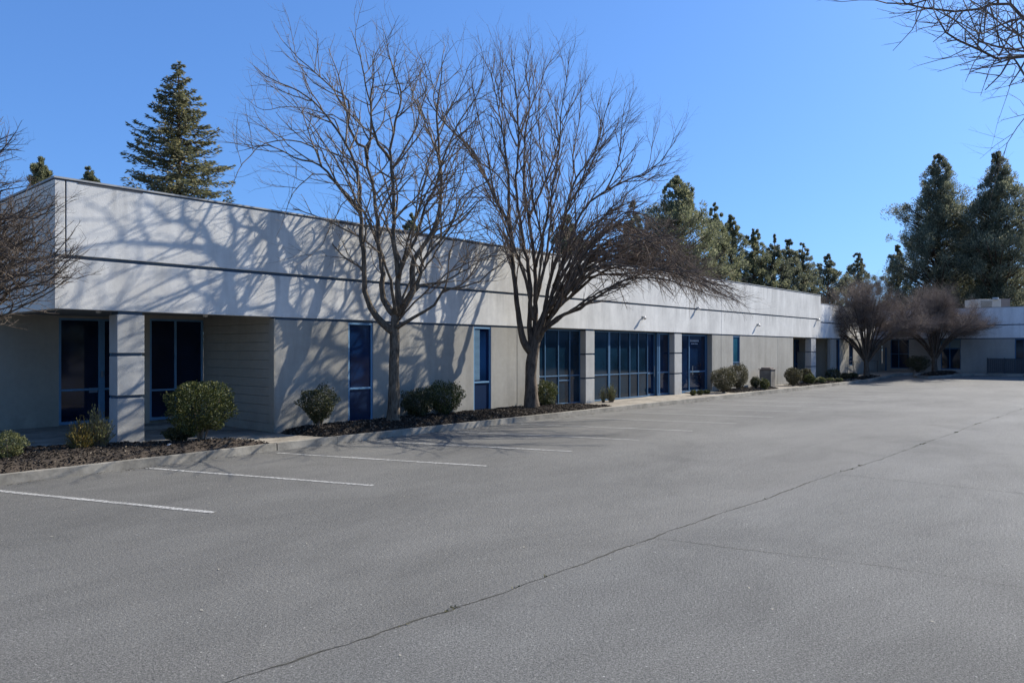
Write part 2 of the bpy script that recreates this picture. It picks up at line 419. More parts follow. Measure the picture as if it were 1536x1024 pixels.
def bed(P, top, label, chips, step=.08, cs=1.0):
    xs_ = [p[0] for p in P]; ys_ = [p[1] for p in P]; b = MB(); idx = {}
    nx = int((max(xs_)-min(xs_))/step)+2; ny = int((max(ys_)-min(ys_))/step)+2
    for i in range(nx):
        for j in range(ny):
            x = min(xs_)+i*step; y = min(ys_)+j*step
            if sdist(x, y, P) > -.06: idx[(i, j)] = len(b.v); b.v.append((x, y, mheight(x, y, P, top)))
    for (i, j) in list(idx):
        q = [(i, j), (i+1, j), (i+1, j+1), (i, j+1)]
        if all(k in idx for k in q): b.f.append(tuple(idx[k] for k in q))
    n = 0
    while n < chips:
        x = R.uniform(min(xs_), max(xs_)); y = R.uniform(min(ys_), max(ys_))
        if sdist(x, y, P) < -.05: continue
        n += 1; z = mheight(x, y, P, top)+.006
        L = R.uniform(.015, .05)*cs; w = L*R.uniform(.3, .6); h = L*R.uniform(.15, .4); a = R.random()*6.3; tl = R.uniform(-.5, .5)
        u = Vector((math.cos(a), math.sin(a), tl))*L*.5; v = Vector((-math.sin(a), math.cos(a), R.uniform(-.4, .4)))*w*.5; o_ = Vector((x, y, z)); t = Vector((0, 0, h))
        b.hexa([o_-u-v, o_+u*.9-v*.6, o_+u+v, o_-u*.8+v, o_-u*.7-v*.7+t, o_+u*.7-v*.8+t, o_+u*.8+v*.6+t, o_-u*.9+v*.7+t])
    o = b.build('bark_mulch', M['mulch']); tag(o, label, 'mulch', kind='stuff'); return P
B1 = [(-3, 13.95), (4, 13.95), (6.4, 14.02), (8.35, 14.16), (8.2, 14.5), (6.7, 15.3), (6.1, 15.72), (5.5, 16.0), (4.4, 16.6), (-3, 16.9)]
bed(B1, .13, 'dark bark mulch in the bed at the left kerb below the corner column', 13000)
B2 = [(9.75, 14.2), (19.2, 14.2), (21.6, 14.35), (20.4, 14.75), (19.7, 15.1), (19.25, 15.74), (9.5, 15.74), (9.45, 15.3)]
bed(B2, .15, 'dark bark mulch in the long bed under the two big bare trees', 14000, .09, 1.15)
B3 = [(31.4, 14.4), (36.3, 14.3), (37.0, 14.9), (35.6, 15.7), (32.2, 15.7)]
bed(B3, .06, 'dark mulch under the pair of clipped round shrubs', 1500, .15, 1.8)
B4 = [(39.2, 14.3), (49.0, 14.3), (47.5, 15.2), (46, 15.6), (40.2, 15.6)]
bed(B4, .05, 'dark mulch under the shrubs near the far column', 1800, .2, 2)
B5 = [(49.8, 14.3), (54.0, 14.3), (53.6, 15.2), (50.2, 15.3)]
bed(B5, .08, 'dark mulch round the base of the dense brown tree', 900, .2, 2.2)
B6 = [(55.2, 11.3), (59.0, 10.6), (60.2, 11.2), (59.6, 12.3), (56.0, 12.4)]
bed(B6, .08, 'dark mulch in the far corner island', 900, .2, 2.2)

# ------------------------------------------------------------------ main building
FY = 15.76; XL = 4.78; XR = 46.51; ZT = 5.35
def zb(x): return 2.90-(x-XL)/(XR-XL)*.13
bld = thing('office_building', (XL, FY, 0), 'long single-storey tilt-up office with pale grey parapet band, dark grooves and blue-framed windows', 'building')
def hx(b, x0, x1, y0, y1, za0, za1, zt0, zt1):
    b.hexa([(x0,y0,za0),(x1,y0,za1),(x1,y1,za1),(x0,y1,za0),(x0,y0,zt0),(x1,y0,zt1),(x1,y1,zt1),(x0,y1,zt0)])
up = MB(); joints = [4.92, 18.15, 32.94]
cuts = [XL, 4.97, 32.94, XR]
for a_, b_ in zip(cuts[:-1], cuts[1:]):
    g = .012
    x0 = a_+(g if a_ != XL else 0); x1 = b_-(g if b_ != XR else 0)
    hx(up, x0, x1, FY, FY+.22, 3.935, 3.935, ZT, ZT)
for a_, b_ in zip([XL, 32.94], [32.94, XR]):
    x0 = a_+(.012 if a_ != XL else 0); x1 = b_-(.012 if b_ != XR else 0)
    hx(up, x0, x1, FY, FY+.22, zb(x0), zb(x1), 3.865, 3.865)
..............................
Leave out the pictures and give the listing above again exactly.

Write part 2 of the bpy script that recreates this picture. It picks up at line 419. More parts follow. Measure the picture as if it were 1536x1024 pixels.
def bed(P, top, label, chips, step=.08, cs=1.0):
    xs_ = [p[0] for p in P]; ys_ = [p[1] for p in P]; b = MB(); idx = {}
    nx = int((max(xs_)-min(xs_))/step)+2; ny = int((max(ys_)-min(ys_))/step)+2
    for i in range(nx):
        for j in range(ny):
            x = min(xs_)+i*step; y = min(ys_)+j*step
            if sdist(x, y, P) > -.06: idx[(i, j)] = len(b.v); b.v.append((x, y, mheight(x, y, P, top)))
    for (i, j) in list(idx):
        q = [(i, j), (i+1, j), (i+1, j+1), (i, j+1)]
        if all(k in idx for k in q): b.f.append(tuple(idx[k] for k in q))
    n = 0
    while n < chips:
        x = R.uniform(min(xs_), max(xs_)); y = R.uniform(min(ys_), max(ys_))
        if sdist(x, y, P) < -.05: continue
        n += 1; z = mheight(x, y, P, top)+.006
        L = R.uniform(.015, .05)*cs; w = L*R.uniform(.3, .6); h = L*R.uniform(.15, .4); a = R.random()*6.3; tl = R.uniform(-.5, .5)
        u = Vector((math.cos(a), math.sin(a), tl))*L*.5; v = Vector((-math.sin(a), math.cos(a), R.uniform(-.4, .4)))*w*.5; o_ = Vector((x, y, z)); t = Vector((0, 0, h))
        b.hexa([o_-u-v, o_+u*.9-v*.6, o_+u+v, o_-u*.8+v, o_-u*.7-v*.7+t, o_+u*.7-v*.8+t, o_+u*.8+v*.6+t, o_-u*.9+v*.7+t])
    o = b.build('bark_mulch', M['mulch']); tag(o, label, 'mulch', kind='stuff'); return P
B1 = [(-3, 13.95), (4, 13.95), (6.4, 14.02), (8.35, 14.16), (8.2, 14.5), (6.7, 15.3), (6.1, 15.72), (5.5, 16.0), (4.4, 16.6), (-3, 16.9)]
bed(B1, .13, 'dark bark mulch in the bed at the left kerb below the corner column', 13000)
B2 = [(9.75, 14.2), (19.2, 14.2), (21.6, 14.35), (20.4, 14.75), (19.7, 15.1), (19.25, 15.74), (9.5, 15.74), (9.45, 15.3)]
bed(B2, .15, 'dark bark mulch in the long bed under the two big bare trees', 14000, .09, 1.15)
B3 = [(31.4, 14.4), (36.3, 14.3), (37.0, 14.9), (35.6, 15.7), (32.2, 15.7)]
bed(B3, .06, 'dark mulch under the pair of clipped round shrubs', 1500, .15, 1.8)
B4 = [(39.2, 14.3), (49.0, 14.3), (47.5, 15.2), (46, 15.6), (40.2, 15.6)]
bed(B4, .05, 'dark mulch under the shrubs near the far column', 1800, .2, 2)
B5 = [(49.8, 14.3), (54.0, 14.3), (53.6, 15.2), (50.2, 15.3)]
bed(B5, .08, 'dark mulch round the base of the dense brown tree', 900, .2, 2.2)
B6 = [(55.2, 11.3), (59.0, 10.6), (60.2, 11.2), (59.6, 12.3), (56.0, 12.4)]
bed(B6, .08, 'dark mulch in the far corner island', 900, .2, 2.2)

# ------------------------------------------------------------------ main building
FY = 15.76; XL = 4.78; XR = 46.51; ZT = 5.35
def zb(x): return 2.90-(x-XL)/(XR-XL)*.13
bld = thing('office_building', (XL, FY, 0), 'long single-storey tilt-up office with pale grey parapet band, dark grooves and blue-framed windows', 'building')
def hx(b, x0, x1, y0, y1, za0, za1, zt0, zt1):
    b.hexa([(x0,y0,za0),(x1,y0,za1),(x1,y1,za1),(x0,y1,za0),(x0,y0,zt0),(x1,y0,zt1),(x1,y1,zt1),(x0,y1,zt0)])
up = MB(); joints = [4.92, 18.15, 32.94]
cuts = [XL, 4.97, 32.94, XR]
for a_, b_ in zip(cuts[:-1], cuts[1:]):
    g = .012
    x0 = a_+(g if a_ != XL else 0); x1 = b_-(g if b_ != XR else 0)
    hx(up, x0, x1, FY, FY+.22, 3.935, 3.935, ZT, ZT)
for a_, b_ in zip([XL, 32.94], [32.94, XR]):
    x0 = a_+(.012 if a_ != XL else 0); x1 = b_-(.012 if b_ != XR else 0)
    hx(up, x0, x1, FY, FY+.22, zb(x0), zb(x1), 3.865, 3.865)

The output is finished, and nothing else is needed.